His dark and heavily stylised painting of Lady Macbeth Receives the Daggers from 1812 shows Shakespeare’s character leaning forward towards her husband, who is holding the two daggers and looking distraught, moments after he has murdered King Duncan.

Fuseli captured the dynamics of Theseus’ fight with the Minotaur in this spirited mixed-media sketch of Ariadne Watching the Struggle of Theseus with the Minotaur from 1815-20. Theseus appears almost skeletal as he tries to bring his dagger down to administer the fatal blow, and Ariadne looks like a wraith or spirit.

Fairy Mab, painted by Henry Fuseli in 1815-20, shows a character referred to by Mercutio in Shakespeare’s Romeo and Juliet Act 1 Scene 4, who is the “fairies’ midwife”, and attributed the portentous dreams that have been troubling Romeo. Here she’s more probably in the guise of her reinvention in Percy Bysshe Shelley’s (1792–1822) first large poetic work, Queen Mab, published in 1813. The name Mab is apparently pronounced as if it were Mave, to rhyme with save.
As a teacher in the Royal Academy Schools, Fuseli taught Wiliam Etty and Edwin Landseer, but his greatest influence was undoubtedly on the younger William Blake. He was also an influence on Caspar David Friedrich and the German Romantic painters.

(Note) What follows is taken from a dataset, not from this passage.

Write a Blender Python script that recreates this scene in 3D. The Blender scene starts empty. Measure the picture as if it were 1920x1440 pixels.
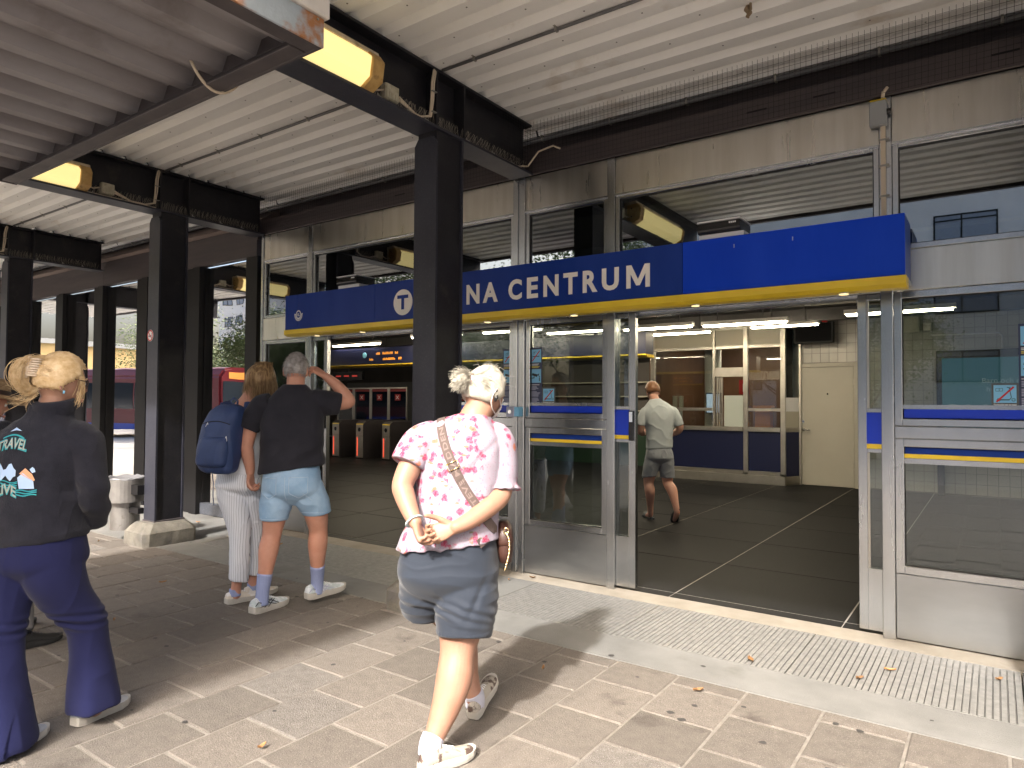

On 16 (or 17) April 1825, Henry Fuseli died in Putney Hill, London. He was accorded the honour of being buried in the crypt of Saint Paul’s Cathedral, where the Duke of Wellington, Lord Nelson, and other major figures are interred. He is perhaps the greatest and most prolific narrative painter of the British canon.
References
Myrone, M (2001) Henry Fuseli, British Artists, Tate Publishing. ISBN 978 1 8543 7357 1.